Set exercise
Where a line holds "picture", copy it.

Records for the task
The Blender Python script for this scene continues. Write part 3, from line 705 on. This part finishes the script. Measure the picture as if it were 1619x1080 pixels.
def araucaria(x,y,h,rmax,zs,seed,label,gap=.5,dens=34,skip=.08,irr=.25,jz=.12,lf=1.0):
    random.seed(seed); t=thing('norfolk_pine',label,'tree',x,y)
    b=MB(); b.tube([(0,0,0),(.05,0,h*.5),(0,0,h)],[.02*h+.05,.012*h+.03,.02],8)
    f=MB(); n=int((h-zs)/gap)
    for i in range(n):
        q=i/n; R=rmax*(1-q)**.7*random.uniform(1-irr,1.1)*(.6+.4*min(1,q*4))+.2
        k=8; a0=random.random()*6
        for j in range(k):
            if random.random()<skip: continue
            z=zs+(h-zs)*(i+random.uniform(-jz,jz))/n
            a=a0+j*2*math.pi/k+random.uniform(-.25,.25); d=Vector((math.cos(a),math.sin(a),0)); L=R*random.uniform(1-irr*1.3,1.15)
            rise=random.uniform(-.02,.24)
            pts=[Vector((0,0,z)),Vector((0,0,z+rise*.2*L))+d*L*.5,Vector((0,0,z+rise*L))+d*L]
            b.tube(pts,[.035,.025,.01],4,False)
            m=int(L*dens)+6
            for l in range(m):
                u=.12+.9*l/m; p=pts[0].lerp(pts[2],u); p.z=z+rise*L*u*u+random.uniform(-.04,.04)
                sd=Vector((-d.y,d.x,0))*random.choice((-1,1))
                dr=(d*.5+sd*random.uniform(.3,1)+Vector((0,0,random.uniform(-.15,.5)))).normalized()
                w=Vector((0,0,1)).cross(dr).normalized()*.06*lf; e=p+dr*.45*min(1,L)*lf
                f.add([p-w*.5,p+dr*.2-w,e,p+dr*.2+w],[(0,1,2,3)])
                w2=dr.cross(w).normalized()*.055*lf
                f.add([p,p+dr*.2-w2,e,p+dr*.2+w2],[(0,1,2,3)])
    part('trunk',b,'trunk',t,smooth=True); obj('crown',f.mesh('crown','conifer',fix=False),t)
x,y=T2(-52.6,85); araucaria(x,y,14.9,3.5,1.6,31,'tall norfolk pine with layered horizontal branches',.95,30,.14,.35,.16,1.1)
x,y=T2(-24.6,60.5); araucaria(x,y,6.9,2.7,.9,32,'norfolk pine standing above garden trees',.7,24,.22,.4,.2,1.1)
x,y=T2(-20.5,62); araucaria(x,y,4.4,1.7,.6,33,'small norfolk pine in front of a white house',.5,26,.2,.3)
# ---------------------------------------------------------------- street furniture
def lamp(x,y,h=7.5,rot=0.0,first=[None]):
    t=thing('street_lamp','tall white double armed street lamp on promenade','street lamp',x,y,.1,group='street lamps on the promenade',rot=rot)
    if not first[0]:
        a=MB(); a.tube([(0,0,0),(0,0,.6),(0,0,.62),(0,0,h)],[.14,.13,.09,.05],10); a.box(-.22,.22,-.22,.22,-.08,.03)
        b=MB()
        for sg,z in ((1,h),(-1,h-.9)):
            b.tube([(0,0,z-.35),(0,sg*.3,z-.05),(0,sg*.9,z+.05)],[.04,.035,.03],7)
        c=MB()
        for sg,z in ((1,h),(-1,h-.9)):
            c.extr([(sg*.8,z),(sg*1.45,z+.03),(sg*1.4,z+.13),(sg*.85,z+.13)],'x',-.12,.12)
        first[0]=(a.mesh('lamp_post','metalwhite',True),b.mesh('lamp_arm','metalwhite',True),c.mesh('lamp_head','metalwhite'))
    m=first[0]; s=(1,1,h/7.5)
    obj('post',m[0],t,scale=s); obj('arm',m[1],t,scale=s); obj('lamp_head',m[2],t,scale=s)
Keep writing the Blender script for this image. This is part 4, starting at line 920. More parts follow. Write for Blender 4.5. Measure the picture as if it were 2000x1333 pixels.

Output
The Blender Python script for this scene continues. Write part 3, from line 705 on. This part finishes the script. Measure the picture as if it were 1619x1080 pixels.
Keep writing the Blender script for this image. This is part 4, starting at line 920. More parts follow. Write for Blender 4.5. Measure the picture as if it were 2000x1333 pixels.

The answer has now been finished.